2013年5月15日水曜日

サプライズはいまだ最も強力なマーケティングツールである。

HBR Blogに掲載された“Surprise Is Still the Most Powerful Marketing Tool” By Scott Redickの抄訳。


現在、物事の予測可能性が過去になく高くなっている。Yelpは、私たちが悪いレストランで食事することを回避させてくれる。Facebookは、最初のデート前にロマンチックをもたらし得る関心事を調べさせてくれる。 Googleマップは、その進行指示で我々が道に迷うのを防いでくれる。

同じことが、マーケティング組織で起こっている。 「ビッグデータ」に代表される豊富なデータを活用したプラクティスがブランドマネージャに精度と予測可能性という魅力的な約束をしてくれる。もちろんマーケティングの効率化には資するものであるが、一方で、ブランドからエキサイティングやサプライズを奪ってしまっている。好ましいサプライズは予想外の状況で消費者の関心を引くことによって生まれるが、そのセレンディピティの機会がブランドから失われるという危険にさらされている。

「ビッグデータ」でイノベーションを追求することが不可欠だが、最も強力なマーケティングツールであるサプライズという要素を無視していいということにはならない。

サプライズの中毒性 
サプライズは脳のための亀裂のようなものである。フルーツジュースと水を使用した、人間の野内活動の変化を測定する実験によれば、「人間は予期しないを欲するように設計されている。」。謎の美容製品に係るサブスクリプションモデル(Birchbox)、二度同じショーを行わないロックバンド(Phish)など、あらゆるビジネスモデルはこうしたインサイトを元に構築可能であることが証明されている。

サプライズによる行動変化 
認知的不協和の考え方によれば、サプライズは、我々の信念と行動の移行との調和を要する新しい刺激をもたらしてくれる。学びをもたらすのは予想外の出来事からであると古くから知られている。消費者行動の観点から考えることは革新的戦略への道筋を広げてくれる。広告キャンペーンを考える際、メッセージにだけ捉われるのではなく、顧客、見込み客が何を期待し、そしてその期待をどのように上回るかである。

サプライズは低コスト 
10セント硬貨をコピー機の近くに置いておき、それを見つけた被験者と見つけられなかった被験者の人生全体に対する満足度を調査したところ、前者が後者を大幅に上回った。大規模な生産予算やメディアプランを通じて競争相手を打ち負かそうとするよりも、サプライズなブランドストーリーをどう組み込むかについて考える必要がある。どのようにしてヴァージンアメリカが魅力的かつ創造的となっているか、その稼働停止時におけるウェブサイトの通知や安全ビデオから見て取ることができる。

サプライズによる感情の増幅 
心理学者ロバート・プルチックがその著書”Psycho Evolutionary Theory of Basic Emotions”で提示した「感情の輪」理論によれば、人間の感情は8つの一次感情(怒り、恐れなど)とそのうちの二つの組み合わせによる二次感情(ほろ苦さ(幸福+悲しみ)や罪悪感(幸福+恐怖)など)に分類される。サプライズはあなたが感じている気持ちを増幅させるという点に面白味がある。Netflixが急にサブスクリプション価格を引き上げたときの怒り、Zapposが購入確定前にもかかわらず大変な労力を使って靴を届けてくれたときの喜び。そこではサプライズが基本的感情の発露に先行しているのである。
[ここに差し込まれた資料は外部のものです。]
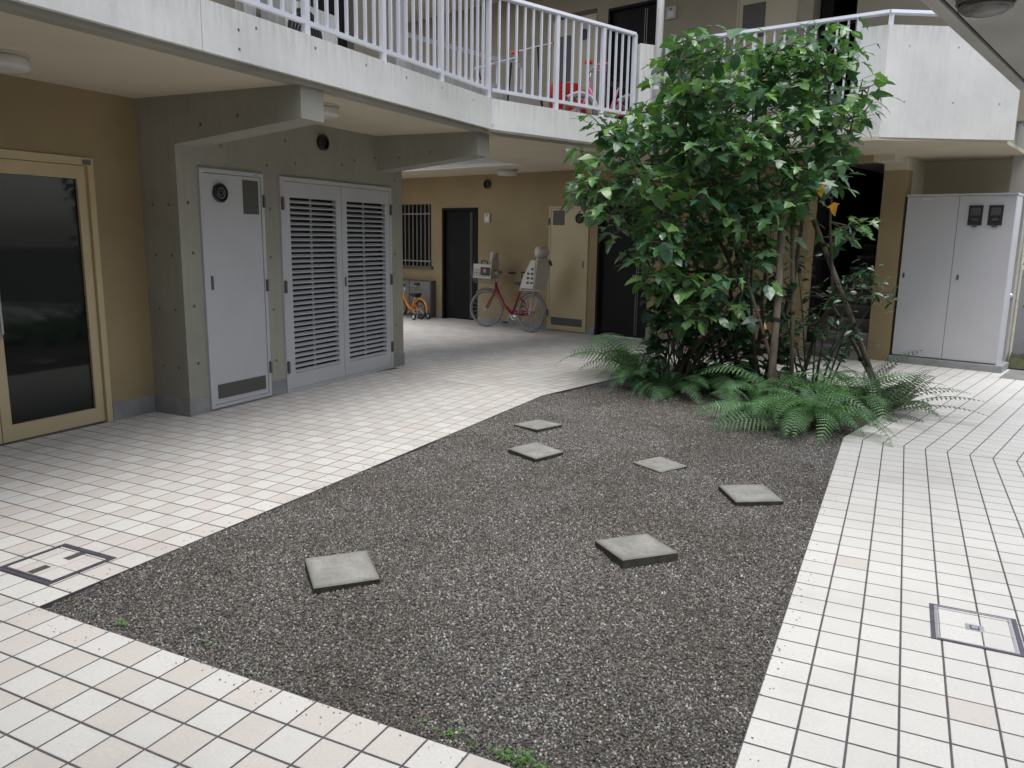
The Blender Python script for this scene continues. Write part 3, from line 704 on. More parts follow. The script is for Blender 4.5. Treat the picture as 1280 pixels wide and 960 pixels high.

Source) http://visual.ly/robert-plutchiks-psycho-evolutionary-theory-basic-emotions

サプライズで情熱的関係を構築
取り立てて理由もなくランダムに新しい恋人の花を送ったり、思い出に残るプロポーズで婚約したり、ロマンスにはサプライズが付き物である。中年夫婦の結婚満足度に係る実験によれば、映画鑑賞や料理のような日常的な活動よりもスキーやダンスのような非日常的で "エキサイティング"な活動をしている夫婦のほうがより高い満足度を示していることが分かった。ビジネス関係においても、マーケティング担当者は、見込み顧客へのアピールに熱心になりがちであるが、既存顧客からセクシー、魅力的と思われるように努めることも忘れてはいけない。

マーケティングにおいては速さ、安さ、責任を追及するとともに、組織がよりサプライジングになるようブランディングする必要がある(実現に向けて、学術研究やエンタープライズレベルのソフトウェアは十分にあるとは言えないが。)。